Compulsive reader: n. A person who cannot refrain from reading.
Situation: We pull into a gas station in Mexico to use the restroom. I jog across the tarmac to the ablution block only to pull up short in dismay at the large sandwich board sign displayed outside: Baños cerrados. Even with my tiny bit of Spanish, I get this: Toilets closed.
I slink back to the car and sit with legs crossed while Mark pays for the gas, contemplating the baños with resentment and some anxiety. Who knows how far to the next place of relief?
I see another driver stride purposefully toward the baños door. Any moment now, I think (somewhat smugly), he’ll see the sign and turn back. But no, he simply pushes past it and continues on. Is the door locked to thwart non-signreaders such as this brash fellow? No, it opens easily and he disappears inside. A second man follows the same path.
Clearly, the baños are not closed. Had I simply not read the sign or ignored it, I would have been blissfully employing papel higienico at that very minute.
My compulsive need to read every bit of text I see has often gotten me into similarly inconvenient circumstances.
On the other hand, being ready, willing, and able to read anything can be a blessing when travelling.

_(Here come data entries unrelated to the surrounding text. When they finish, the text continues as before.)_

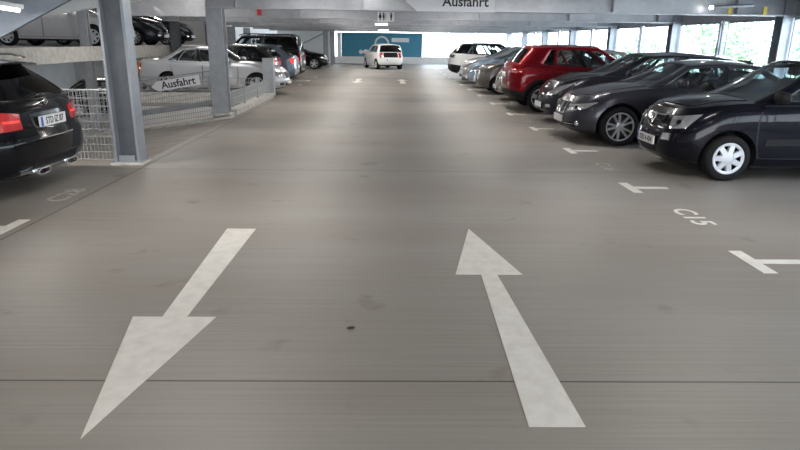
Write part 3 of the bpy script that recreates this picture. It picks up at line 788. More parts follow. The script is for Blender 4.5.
def ex_mercrear(root,B,G,S,pm):
    L=S['L']
    # spoiler lip
    b=bmesh.new(); A=[];n=14
    for j in range(n+1):
        k=-1+2*j/n; y=k*.56; x=-L/2+.43+.10*k*k; A.append((x,y,1.40-.035*k*k))
    pr=None
    for (x,y,z) in A:
        ring=[b.verts.new(v) for v in((x+.12,y,z+.0),(x-.10,y,z-.018),(x-.10,y,z-.038),(x+.12,y,z-.045))]
        if pr:
            for k in range(4): b.faces.new([pr[k],pr[(k+1)%4],ring[(k+1)%4],ring[k]])
        else: b.faces.new(ring)
        pr=ring
    b.faces.new(pr[::-1]); bmesh.ops.recalc_face_normals(b,faces=b.faces); obj('roof_spoiler',b,pm,root,True)
    # plate in its recess
    c=B.pt(5,.70); b=bmesh.new(); box(b,-.012,.012,-.26,.26,-.055,.055,0); box(b,-.0138,-.0121,.215,.255,-.05,.05,1)
    po=obj('license_plate',b,[M['plate'],M['plateblue']],root); po.location=(c.x-.03,0,c.z)
    t=text_obj('plate_text','STD IZ 87',.10,M['ink'],po,depth=.0008,xs=.86); t.rotation_euler=(PI/2,0,-PI/2); t.location=(-.0135,-.02,-.002)
    # chrome trim over plate and star ring
    b=bmesh.new(); B.patch(b,[(4.36,.48),(5,.48),(5,.495),(4.36,.495)],.012,12,1); B.patch(b,[(-4.36,.48),(-5,.48),(-5,.495),(-4.36,.495)],.012,12,1); obj('tailgate_trim',b,M['chrome'],root,True)
    c=B.pt(5,.95); b=bmesh.new(); x=c.x-.02
    for i in range(24):
        a,d=2*PI*i/24,2*PI*(i+1)/24; cyl(b,(x,.032*math.cos(a),c.z+.032*math.sin(a)),(x,.032*math.cos(d),c.z+.032*math.sin(d)),.005,5)
    for i in range(3):
        a=PI/2+2*PI*i/3; cyl(b,(x,0,c.z),(x,.03*math.cos(a),c.z+.03*math.sin(a)),.006,5,r1=.002)
    obj('star_emblem',b,M['chrome'],root,True)
    for sg in(1,-1):
        c=B.pt(sg*4.40,.045); b=bmesh.new(); n=24
        def ring(rx,rz,x): return [b.verts.new((x,c.y+rx*(1 if abs(math.cos(2*PI*i/n))<.01 else abs(math.cos(2*PI*i/n))**-.3)*math.cos(2*PI*i/n),c.z+rz*math.sin(2*PI*i/n))) for i in range(n)]
        R_=[ring(.13,.036,c.x+.10),ring(.135,.040,c.x-.075),ring(.11,.026,c.x-.075),ring(.105,.024,c.x+.0)]
        for a,d in zip(R_,R_[1:]):
            for i in range(n): b.faces.new([a[i],a[(i+1)%n],d[(i+1)%n],d[i]])
        f=b.faces.new(R_[-1]); f.material_index=1
        bmesh.ops.recalc_face_normals(b,faces=b.faces); obj('exhaust_tip',b,[M['chrome'],M['ink']],root,True)
    for sg in(1,-1):   # roof rails
        b=bmesh.new(); pts=[(L/2-2.3,1.43),(L/2-2.45,1.465),(L/2-4.0,1.45),(L/2-4.15,1.41)]
        for a,d in zip(pts,pts[1:]): cyl(b,(a[0],sg*.55,a[1]),(d[0],sg*.55,d[1]),.014,8)
        obj('roof_rail',b,M['chrome'],root,True)
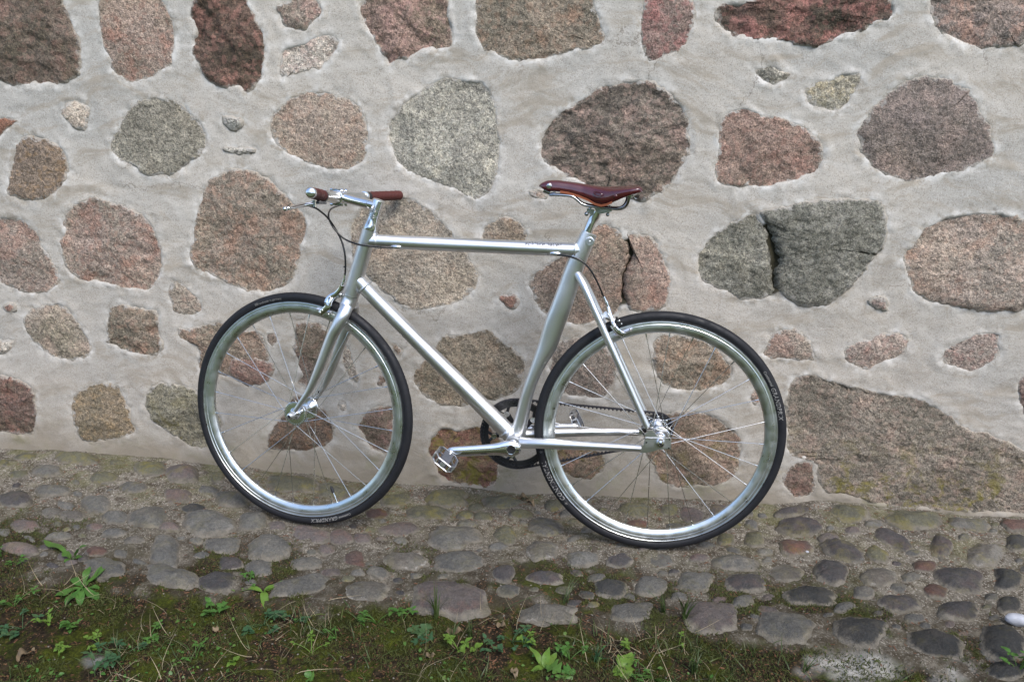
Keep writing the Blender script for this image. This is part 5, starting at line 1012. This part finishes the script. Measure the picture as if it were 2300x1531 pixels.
def rosette(u, v, label, tips, w, mat=M_LEAF, cat='weed', kind='spoon', pitch=.35):
    p = gpt(u, v); t = thing('weed', label, cat, tuple(p))
    for q in tips:
        du, dvv, pt = (q + (pitch,))[:3]; y, L = px_dir(u, v, u + du, v + dvv)
        if pt > .8: L = math.hypot(du, dvv) / (F / 1.75); y = math.atan2(-0.35, du)
        leaf_obj(t, L, w * (0.8 + 0.4 * RS.rand()), kind, y, pt, (0, 0, .002), mat, .5, .25, .7)
    return t
def sprig(u, v, label, n, spread, size_, mat=M_LEAF, h=.03, kind='ovate', cat='weed'):
    """small weed: short stems carrying pairs of little leaves"""
    p = gpt(u, v); t = thing('weed', label, cat, tuple(p))
    for i in range(n):
        a = RS.uniform(0, 2 * math.pi); size = size_ * .80; r_ = spread * math.sqrt(RS.uniform(.1, 1)); tip = np.array([r_ * math.cos(a), r_ * math.sin(a), h * RS.uniform(.4, 1)])
        stem_obj(t, [(0, 0, 0), tip * (.4, .4, .6), tip], .0008, mat)
        for k in range(RS.randint(3, 6)):
            leaf_obj(t, size * RS.uniform(.6, 1.15), size * .62, kind, a + k * 2.1 + RS.uniform(-.4, .4), RS.uniform(-.1, .6), tuple(tip - (0, 0, k * .0025)), mat, .5, .2, .5)
    return t
def tuft(u, v, label, n, hgt, spread=.4, mat=M_GRASS, w=.0032, lean=(0, 0)):
    p = gpt(u, v); t = thing('grass_tuft', label, 'grass tuft', tuple(p)); 
    for i in range(n):
        a = RS.uniform(0, 2 * math.pi); L = hgt * RS.uniform(.55, 1.1); tl = RS.uniform(.1, 1) * spread; k = 8; q = np.linspace(0, 1, k)
        dx, dy = math.cos(a) * tl + lean[0], math.sin(a) * tl + lean[1]
        P = np.stack([dx * L * q ** 1.6, dy * L * q ** 1.6, L * (q - .35 * tl * q ** 2)], 1) + np.array([RS.uniform(-.006, .006), RS.uniform(-.006, .006), 0])
        sd = np.array([-math.sin(a + .6), math.cos(a + .6), 0]) * w / 2 * RS.uniform(.6, 1.1); wd_ = (1 - q ** 2.2 * .95)[:, None]
        V = np.vstack([P - sd * wd_, P + sd * wd_]); me = mesh('blade', V, [(j, j + 1, k + j + 1, k + j) for j in range(k - 1)]); attr(me, 'rnd', np.full(len(V), RS.uniform(0, .5) ** 2)); obj('blade', me, mat, t)
    return t
rosette(162, 1252, 'upright weed with three long paddle leaves at the cobble edge, far left', [(-62, -34, .30), (34, -56, 1.05), (-2, -32, .9), (22, -4, .3), (-18, 8, .3)], .020, M_LEAF)
rosette(185, 1312, 'largest leafy weed on the left, spreading over dry roots', [(-62, 18, .2), (64, -38, .45), (40, 0, .2), (-8, 32, .15), (20, -30, .7), (-26, -12, .5), (34, 24, .15), (-40, 32, .15), (8, -20, .9), (-4, 22, .3)], .020, M_LEAF)
rosette(592, 1326, 'weed with three pale leaves lying on the flat grey slab', [(-88, -9, .15), (50, -18, .35), (4, 30, -.05), (28, -8, .3)], .017, M_LEAF2, kind='ovate')
sprig(560, 1304, 'little round leaved weed just above the flat grey slab', 4, .035, .016)
sprig(478, 1376, 'broad leaved seedling in brown moss below the left slab', 3, .025, .028, M_LEAF, .03)
sprig(592, 1396, 'low bushy weed with round blue green leaves under the front wheel side', 6, .045, .022, M_LEAF3)
sprig(664, 1392, 'small weed with rounded leaves beside the bushy blue green one', 4, .030, .020, M_LEAF3)
sprig(905, 1380, 'tall seedling with pointed leaves left of the grass tuft', 4, .040, .022, M_LEAF, .05)
sprig(846, 1390, 'thin stemmed chickweed left of the tall pointed seedling', 6, .040, .012, M_LEAF, .035)
sprig(828, 1378, 'tiny pair of leaves at the left end of the pale flat cobble', 2, .018, .012, M_LEAF)
rosette(945, 1424, 'jagged lobed dark leaf lying in front of the grass tuft', [(-26, -24, .2), (20, -26, .3), (-8, 20, .0), (30, 6, .1)], .030, M_LEAF3, kind='lobed')
tuft(978, 1376, 'tall arching grass tuft in front of the broad pink cobble', 12, .115, .55, M_GRASS, .0042)
tuft(1056, 1425, 'short pale green grass tuft right of the dry curled leaf', 14, .05, .8)
tuft(1015, 1425, 'grass tuft between the lobed leaf and the dry curled leaf', 12, .05, .9)
sprig(1150, 1424, 'clump of oval leaved weeds in the middle of the foreground', 7, .045, .018, M_LEAF3)
sprig(1112, 1450, 'low oval leaves just left of the middle clump', 4, .03, .020, M_LEAF3)
sprig(1176, 1436, 'pale oval leaves just right of the middle clump', 3, .025, .016, M_LEAF2)
sprig(1030, 1462, 'yellow green four leaved weed with one large round leaf', 5, .035, .022, M_LEAF2)
rosette(1067, 1452, 'single large pale round leaf beside the yellow green weed', [(18, -8, .4), (-10, 8, .1)], .028, M_LEAF2, kind='ovate')
rosette(1222, 1492, 'dandelion like leaves leaning left and right at the lower centre', [(-34, -36, .5), (30, -22, .5), (12, -30, .7), (-30, 4, .1)], .017, M_LEAF2, kind='ovate')
rosette(1262, 1508, 'big toothed leaf at the bottom edge of the picture', [(-34, -14, .3), (26, 14, .0), (8, 22, .0), (30, -6, .2)], .036, M_LEAF, kind='lobed')
sprig(1280, 1476, 'soft green weed above the big toothed leaf', 5, .04, .018, M_LEAF)
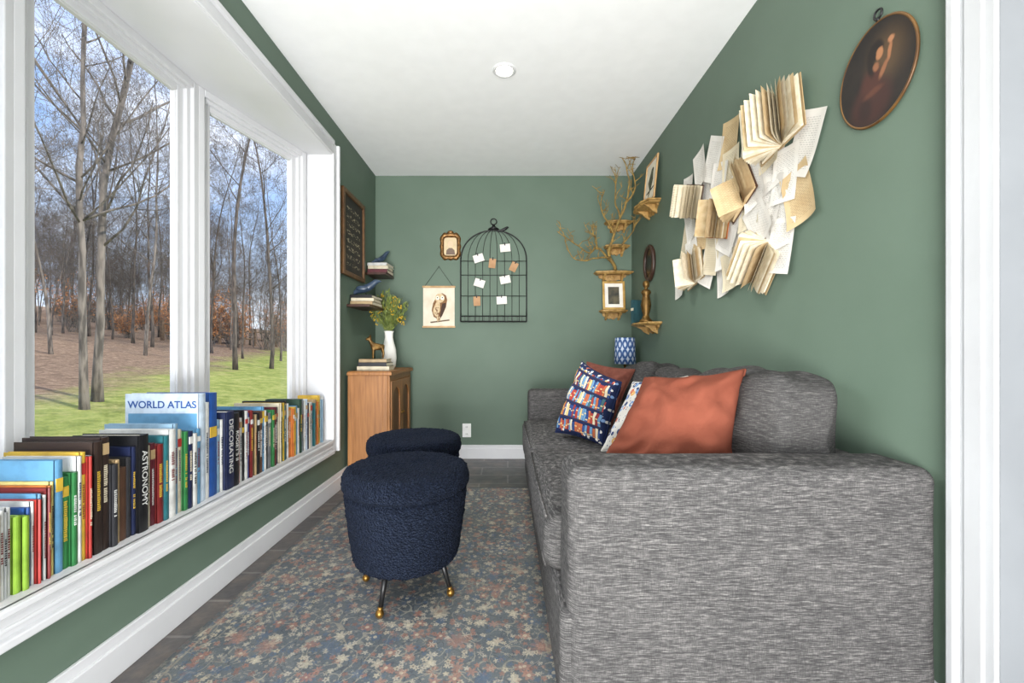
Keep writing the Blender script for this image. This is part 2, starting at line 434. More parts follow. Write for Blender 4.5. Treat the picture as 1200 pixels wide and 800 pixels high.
def basis(x, y, z, p):
    m = Matrix((x, y, z)).transposed().to_4x4(); m.translation = p; return m
def WB(p, off=0., rot=0.): return basis((1,0,0),(0,0,1),(0,-1,0), Vector(p)+Vector((0,-off,0))) @ Matrix.Rotation(rot,4,'Z')
def WR(p, off=0., rot=0.): return basis((0,-1,0),(0,0,1),(-1,0,0), Vector(p)+Vector((-off,0,0))) @ Matrix.Rotation(rot,4,'Z')
def WL(p, off=0., rot=0.): return basis((0,1,0),(0,0,1),(1,0,0), Vector(p)+Vector((off,0,0))) @ Matrix.Rotation(rot,4,'Z')
def ell(a, b, n=32, cx=0, cy=0): return [(cx+a*math.cos(2*PI*k/n), cy+b*math.sin(2*PI*k/n)) for k in range(n)]
def rect(w, h, cx=0, cy=0): return [(cx-w/2,cy-h/2),(cx+w/2,cy-h/2),(cx+w/2,cy+h/2),(cx-w/2,cy+h/2)]
def catmull(pts, k=6):
    pts = [Vector(p) for p in pts]; out = []
    for i in range(len(pts)-1):
        p0, p1, p2, p3 = pts[max(i-1,0)], pts[i], pts[i+1], pts[min(i+2,len(pts)-1)]
        for j in range(k):
            t = j/k; out.append(.5*((2*p1)+(p2-p0)*t+(2*p0-5*p1+4*p2-p3)*t*t+(3*p1-p0-3*p2+p3)*t**3))
    return out+[pts[-1]]
def skin(verts, edges, radii, sub=2):
    bm = bmesh.new(); L = bm.verts.layers.skin.verify()
    vs = [bm.verts.new(v) for v in verts]
    for v, r in zip(vs, radii): v[L].radius = (r, r) if not hasattr(r,'__len__') else r
    vs[0][L].use_root = True
    for a, b in edges: bm.edges.new((vs[a], vs[b]))
    me = bpy.data.meshes.new('sk'); bm.to_mesh(me); bm.free()
    o = bpy.data.objects.new('sk', me); COL.objects.link(o)
    o.modifiers.new('s','SKIN').use_smooth_shade = True
    m = o.modifiers.new('ss','SUBSURF'); m.levels = sub; m.render_levels = sub
    dg = bpy.context.evaluated_depsgraph_get()
    out = bpy.data.meshes.new_from_object(o.evaluated_get(dg))
    bpy.data.objects.remove(o); bpy.data.meshes.remove(me)
    out.polygons.foreach_set('use_smooth', [True]*len(out.polygons))
    return out
def textmesh(body, size, bold=0.):
    cu = bpy.data.curves.new('t','FONT'); cu.body = body; cu.size = size; cu.align_x = 'CENTER'; cu.align_y = 'CENTER'; cu.offset = bold*size
    o = bpy.data.objects.new('t', cu); COL.objects.link(o)
    dg = bpy.context.evaluated_depsgraph_get()
    me = bpy.data.meshes.new_from_object(o.evaluated_get(dg)); bpy.data.objects.remove(o)
    return me

# ------------------------------------------------------------ room shell
YN = -1.2
BY0, BY1, BZ0, BZ1 = .545, 2.745, .36, 2.195
struct(MB().box(XL-.15, XR+.15, YN, YB+.12, -.1, 0).build('floor', M['tile']))
struct(MB().box(XL-.15, XR+.15, YN, YB+.12, ZC, ZC+.12).build('ceiling', M['ceil']))
struct(MB().box(XL-.15, XR+.15, YB, YB+.12, 0, ZC).build('wall_back', M['wall']))
JY = .926; JO = 1.02
struct(MB().box(XR, XR+.15, JY+.02, YB, 0, ZC).box(XR, XR+.15, .02, JY+.02, 2.08, ZC).box(XR, XR+.15, YN, .02, 0, ZC).build('wall_right', M['wall']))
wl = MB()
wl.box(XL-.12, XL, YN, YB, 0, .30); wl.box(XL-.12, XL, YN, YB, 2.25, ZC)
wl.box(XL-.12, XL, YN, BY0-.02, .30, 2.25); wl.box(XL-.12, XL, BY1+.02, YB, .30, 2.25)
struct(wl.build('wall_left', M['wall']))
XW = -1.515; XE = -1.334; JW0, JW1 = 1.26, 2.03
pol = [(XL+.004,BY0-.02),(XL+.004,BY1+.02),(XE-.03,BY1+.02),(XW-.06,JW1+.01),(XW-.06,JW0-.01),(XE-.03,BY0-.02)]
struct(MB().prism(pol[::-1], .30, BZ0).build('trim_1', M['white']))
struct(MB().prism(pol[::-1], BZ1, 2.25).build('trim_2', M['white']))
struct(MB().box(XE-.05, XL+.003, BY1, BY1+.02, BZ0, BZ1).box(XE-.05, XL+.003, BY0-.02, BY0, BZ0, BZ1).build('trim_3', M['white']))
cs = MB()
def casing(mb, y0, y1, z0, z1, w=.088):
    for (a0,a1,b0,b1,o) in ((y0-w,y0,z0-w,z1+w,'l'),(y1,y1+w,z0-w,z1+w,'r'),(y0,y1,z1,z1+w,'t'),(y0,y1,z0-w,z0,'b')):
        mb.box(XL, XL+.014, a0, a1, b0, b1)
        e = .022; f = .018
        if o == 'l': mb.box(XL, XL+.032, a0, a0+e, b0, b1); mb.box(XL, XL+.022, a1-f, a1-.004, b0+w-f, b1-w+f)
        if o == 'r': mb.box(XL, XL+.032, a1-e, a1, b0, b1); mb.box(XL, XL+.022, a0+.004, a0+f, b0+w-f, b1-w+f)
        if o == 't': mb.box(XL, XL+.032, a0, a1, b1-e, b1); mb.box(XL, XL+.022, a0, a1, b0+.004, b0+f)
        if o == 'b': mb.box(XL, XL+.032, a0, a1, b0, b0+e); mb.box(XL, XL+.026, a0, a1, b1-f, b1); mb.box(XL, XL+.019, a0, a1, b0+.034, b0+.046)
casing(cs, BY0, BY1, BZ0, BZ1)
struct(cs.build('trim_4', M['white'], bevel=.004))
def bb(name, pts):
    mb = MB()
    for q in pts: mb.box(*q)
    struct(mb.build(name, M['white'], bevel=.003))
bb('baseboard_left', [(XL,XL+.012,YN,YB,0,.118),(XL,XL+.02,YN,YB,0,.088)])
bb('baseboard_back', [(XL+.02,XR-.02,YB-.012,YB,0,.118),(XL+.02,XR-.02,YB-.02,YB,0,.088)])
bb('baseboard_right', [(XR-.004,XR,1.05,YB,0,.115)])
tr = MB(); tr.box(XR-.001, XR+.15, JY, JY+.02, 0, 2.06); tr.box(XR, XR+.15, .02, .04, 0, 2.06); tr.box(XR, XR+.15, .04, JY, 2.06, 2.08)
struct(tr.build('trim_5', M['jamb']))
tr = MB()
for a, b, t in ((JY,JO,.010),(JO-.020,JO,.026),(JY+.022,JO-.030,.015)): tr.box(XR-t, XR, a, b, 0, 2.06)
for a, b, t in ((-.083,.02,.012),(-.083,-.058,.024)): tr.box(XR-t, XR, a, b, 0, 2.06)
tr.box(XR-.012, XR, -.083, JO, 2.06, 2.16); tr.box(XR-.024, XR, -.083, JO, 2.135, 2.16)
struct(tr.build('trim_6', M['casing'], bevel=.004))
d = bpy.data.objects.new('added_door_1', None); COL.objects.link(d); d.location = (XR+.12,.49,0); struct(d)  # unseen closed door added to keep the sun out of the opening
dm = MB().box(XR+.1, XR+.14, .04, JY, .005, 2.06)
for z0, z1 in ((.2,.9),(1.02,1.9)):
    for y0, y1 in ((.15,.45),(.53,.83)): dm.box(XR+.09, XR+.1, y0, y1, z0, z1)
dm.build('sun_block_slab', M['white'], d, bevel=.004, world=True)
def window(idx, A, B):
    A = Vector((*A,0)); B = Vector((*B,0)); L = (B-A).length; x = (B-A)/L; z = Vector((0,0,1)); y = z.cross(x)
    e = bpy.data.objects.new('window_%d' % idx, None); COL.objects.link(e); struct(e)
    e.matrix_world = basis(x, y, z, A)
    def ring(mb, x0, x1, z0, z1, w, ya, yb):
        mb.box(x0, x0+w, ya, yb, z0, z1); mb.box(x1-w, x1, ya, yb, z0, z1)
        mb.box(x0+w, x1-w, ya, yb, z0, z0+w); mb.box(x0+w, x1-w, ya, yb, z1-w, z1)
    fr = MB(); ring(fr, .004, L-.004, BZ0, BZ1, .034, -.05, .04); ring(fr, .02, L-.02, BZ0+.01, BZ1-.01, .04, -.034, .03)
    fr.build('window_frame', M['white'], e, bevel=.004)
    sh = MB(); ring(sh, .058, L-.058, BZ0+.046, BZ1-.04, .036, -.016, .02)
    ring(sh, .09, L-.09, BZ0+.078, BZ1-.072, .008, -.008, .012)
    sh.build('sash', M['white'], e, bevel=.004)
    MB().box(.096, L-.096, -.001, .001, BZ0+.084, BZ1-.078).build('glass', M['glass'], e)
window(1, (XW,JW0), (XW,JW1))
window(2, (XW,JW1), (XE,BY1))
window(3, (XE,BY0), (XW,JW0))
dl = thing('ceiling_light', 'round white recessed downlight glowing in the ceiling', 'ceiling light', (-.018,2.29,ZC))
MB().lathe([(.044,-.002),(.048,-.008),(.056,-.008),(.063,-.002),(.063,-.0005)], 40).build('trim_ring', M['ring'], dl, True)
MB().lathe([(.0001,-.004),(.044,-.004),(.044,-.001)], 40).build('diffuser', M['lens'], dl)
ou = thing('wall_outlet', 'white electrical outlet low on the back wall', 'outlet', PB(547,504))
MB().prism(rect(.074,.118), 0, .006, T=WB((0,0,0))).build('cover_plate', M['plate'], ou, bevel=.002)
for s_ in (-1,1):
    om = MB(); om.prism(ell(.017,.014,20,0,.027*s_), .005, .0085, 0, WB((0,0,0)))
    for k in (-.006,.006): om.prism(rect(.003,.01,k,.03*s_), .008, .009, 1, WB((0,0,0)))
    om.build('socket', [M['plate'], M['black']], ou)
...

I used to leave home with three or four novels stashed in my suitcase, irrationally worried that I would run out of things to read on the road. God forbid I should have to endure a moment at the airport or a rainy day confined to the hotel without reading matter.
However, as we stayed less often in big chain hotels where available text is inevitably restricted to the New Testament and the room service menu, I discovered a world of reading possibilities.
Many smaller hotels, inns, and hostels keep a shelf of books under the rule of “Take a book, leave a book.” Often, the selection will include many tempting choices in languages that you cannot even identify, much less decipher. There will also be dog-eared travel guides that predate the Internet and provide essential information for visits to the U.S.S.R., West Germany, or the Ottoman Empire on $5 a day.
But hidden among the flotsam, there will be jewels.
On the shelf of a nature lodge in the jungles of Mexico, I discovered a novel—The Name of the Wind—that I was actually planning to read anyway, as it had been recommended to me by a friend. Curiously, it was clearly brand new, and appeared unread. It was such an odd coincidence that I felt the book was meant for me, that it had somehow found its way to me.
In Ecuador, I browsed an inn’s bookshelf that stretched from floor to ceiling, covering an entire wall. Out of several hundred books, I pulled one called The Year of Pleasures, scanned the back cover and knew instantly this story about a woman trying to find a new life after losing her husband would go straight to my own grieving heart. I almost put it back, not sure I could handle it, but I promised myself I could put it aside it if it took me in the wrong direction. I galloped through it in three days, cried many times, and marvelled at passages that made me ask “How does she know?”
One of the best things about found books is that they challenge and tease you to read things you might never otherwise choose. Sometimes that means you are condemned to the only English-language volume available, which is usually a thriller by the uber-popular hack writer of the day, the one you never read. But other times you may be led to an unexpected place. Like the slim hardcover sporting a photo of a man wearing a dress and purse and the quirky title Kennense Noch Blümchenkaffee? Die Online-Omi erklärt die Welt. With my rudimentary German I puzzled this out to be: Do you still know flower coffee? The online grandmother explains the world. I guessed that the reference to flower coffee hearkened back to the war, when luxuries like coffee were in short supply and inventive Germans turned to making hot beverages from a variety of sources such as flowers. This is one of those almost-forgotten facts that has passed or is passing from common knowledge.
I still don’t know if my guess was accurate, but it intrigued me enough to flip through the pages. The book turned out to be a tongue-in-cheek “dictionary” of outdated terms and concepts that only an “omi” (affectionate term for grandmother) would still be able to explain–with a generous dash of humour and some social commentary. Example (rough translation): “In olden times, we already had ebay. Only it was without computer and it was called the church bazaar.” Reading this in German and then struggling through to a lightbulb moment when I finally got the joke was so much more fun than reading it in English, and a perfect way for me to stretch my foreign vocabulary.
There have been many other books that found me along the road. I must confess, however, that I have occasionally been known to take a book without leaving one, rationalizing such inexcusable behaviour with the thought that the universe seeks equilibrium and if I am caught without a book to leave, then somewhere there must be someone who has reason to leave a book without picking one up.
Even worse, while I usually conscientiously leave the books behind on another traveller’s shelf once I’m done, sometimes a volume begins to possess me and I take it home to hoard, pawing it lasciviously and mumbling My Preciousssssss! This is a bad habit. I need to remind myself that books need freedom to find new readers who will flatter and appreciate them. To paraphrase Dolly Levi in Hello Dolly!:
“Books are like manure: They’re no good unless they’re spread around, helping things to grow.”